Eisenhower has long been admired for his refusal to go to war in Vietnam. But Logevall makes clear that he was far from a peacekeeper. He did not want to send American troops into Vietnam, but he was also determined not to allow South Vietnam to fall. For a time, Diem seemed a powerful and successful leader, able to stop any efforts by the Viet Minh to conquer the South. And for a time, Diem was a hero to Americans — revered by leaders in Washington and by much of the American public. But the more success he had, the more resolved Ho was to undermine him. By 1959, Viet Minh soldiers were infiltrating the South and escalating the violence in South Vietnam. When Eisenhower left office, there were about 1,000 American “advisers” (almost all of them military men), with many more to come. 

North Vietnam’s goal of uniting the nation faced obstacles of its own. It was hampered by Ho’s harsh and unpopular land reform, which he ultimately abandoned. It was damaged by the many Northerners who fled — among them Vietnamese Catholics — fearing they would be persecuted if they stayed. Even so, the Viet Minh continued, slowly and cautiously, to create a military in the South that would fight against the most powerful nation in the world. As early as 1957, while Diem was still popular, reporters discovered that 452 village officials had died in one year, assassinated by Viet Minh leaders who took charge in their place.

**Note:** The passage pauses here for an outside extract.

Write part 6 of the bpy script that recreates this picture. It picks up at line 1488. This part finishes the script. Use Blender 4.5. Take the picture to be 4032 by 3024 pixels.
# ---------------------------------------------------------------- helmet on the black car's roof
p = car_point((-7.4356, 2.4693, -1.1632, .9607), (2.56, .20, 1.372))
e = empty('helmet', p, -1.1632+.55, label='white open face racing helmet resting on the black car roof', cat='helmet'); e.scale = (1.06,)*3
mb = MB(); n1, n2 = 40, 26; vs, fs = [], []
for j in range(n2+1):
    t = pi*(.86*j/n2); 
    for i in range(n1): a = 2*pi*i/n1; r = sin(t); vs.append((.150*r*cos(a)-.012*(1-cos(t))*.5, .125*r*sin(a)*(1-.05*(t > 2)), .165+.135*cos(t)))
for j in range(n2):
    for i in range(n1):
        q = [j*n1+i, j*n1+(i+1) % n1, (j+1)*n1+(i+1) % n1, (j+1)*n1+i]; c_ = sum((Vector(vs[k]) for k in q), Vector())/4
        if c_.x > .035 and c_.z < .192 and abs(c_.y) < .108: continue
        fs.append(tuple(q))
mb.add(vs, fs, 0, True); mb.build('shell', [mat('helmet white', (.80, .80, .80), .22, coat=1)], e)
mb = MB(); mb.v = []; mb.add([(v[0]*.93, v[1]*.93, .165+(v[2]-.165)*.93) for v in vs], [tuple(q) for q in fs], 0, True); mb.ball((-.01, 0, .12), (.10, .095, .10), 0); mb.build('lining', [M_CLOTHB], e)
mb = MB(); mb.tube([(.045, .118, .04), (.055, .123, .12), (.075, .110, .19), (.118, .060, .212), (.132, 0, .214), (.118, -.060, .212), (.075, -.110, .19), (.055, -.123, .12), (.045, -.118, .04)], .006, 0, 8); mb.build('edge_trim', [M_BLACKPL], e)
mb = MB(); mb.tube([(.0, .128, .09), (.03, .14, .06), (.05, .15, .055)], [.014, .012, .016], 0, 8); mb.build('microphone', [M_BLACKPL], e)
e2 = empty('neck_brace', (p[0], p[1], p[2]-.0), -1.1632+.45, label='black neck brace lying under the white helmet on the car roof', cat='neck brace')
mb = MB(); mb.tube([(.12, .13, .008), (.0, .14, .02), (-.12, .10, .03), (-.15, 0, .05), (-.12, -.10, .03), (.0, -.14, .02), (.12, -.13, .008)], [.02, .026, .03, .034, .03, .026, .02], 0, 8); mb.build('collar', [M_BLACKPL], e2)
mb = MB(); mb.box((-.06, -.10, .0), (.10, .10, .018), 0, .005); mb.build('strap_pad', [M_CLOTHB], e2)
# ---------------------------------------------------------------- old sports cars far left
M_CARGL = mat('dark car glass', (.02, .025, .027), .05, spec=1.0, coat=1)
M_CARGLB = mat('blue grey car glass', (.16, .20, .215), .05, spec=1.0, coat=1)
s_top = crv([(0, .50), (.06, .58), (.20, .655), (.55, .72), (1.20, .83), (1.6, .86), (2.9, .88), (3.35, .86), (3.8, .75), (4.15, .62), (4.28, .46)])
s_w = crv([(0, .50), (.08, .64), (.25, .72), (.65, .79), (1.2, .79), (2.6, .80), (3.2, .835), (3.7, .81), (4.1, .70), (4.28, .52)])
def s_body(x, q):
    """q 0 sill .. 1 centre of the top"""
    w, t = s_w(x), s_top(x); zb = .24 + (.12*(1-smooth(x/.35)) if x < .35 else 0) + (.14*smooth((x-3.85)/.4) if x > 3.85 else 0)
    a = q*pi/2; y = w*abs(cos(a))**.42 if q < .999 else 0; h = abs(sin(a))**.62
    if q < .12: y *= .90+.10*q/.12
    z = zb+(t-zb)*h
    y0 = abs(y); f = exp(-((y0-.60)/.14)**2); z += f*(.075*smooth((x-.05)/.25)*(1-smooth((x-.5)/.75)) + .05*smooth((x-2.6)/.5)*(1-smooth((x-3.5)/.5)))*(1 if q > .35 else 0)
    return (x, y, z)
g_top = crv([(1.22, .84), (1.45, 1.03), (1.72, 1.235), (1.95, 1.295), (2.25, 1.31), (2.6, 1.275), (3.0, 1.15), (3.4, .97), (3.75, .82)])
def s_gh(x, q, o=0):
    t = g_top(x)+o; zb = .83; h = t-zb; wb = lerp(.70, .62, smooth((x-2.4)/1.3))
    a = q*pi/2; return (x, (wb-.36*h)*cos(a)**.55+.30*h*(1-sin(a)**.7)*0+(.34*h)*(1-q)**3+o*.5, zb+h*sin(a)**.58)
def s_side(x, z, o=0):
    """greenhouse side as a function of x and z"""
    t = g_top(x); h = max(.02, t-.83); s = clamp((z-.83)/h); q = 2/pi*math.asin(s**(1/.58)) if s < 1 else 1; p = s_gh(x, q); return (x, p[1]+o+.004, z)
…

It was only the beginning of the unraveling of the South. 

Bernard Fall — a highly respected historian of the struggle over Vietnam — once commented on the futility of the two wars. The Americans, he said, were “dreaming different dreams than the French but walking in the same footsteps.” In 1959, there weren’t many in Washington who imagined they would make the same mistakes the French had made. For a time the Americans believed they could stabilize the new South Vietnam. But only a few years later, they slowly began to realize that they were entering their own quagmire.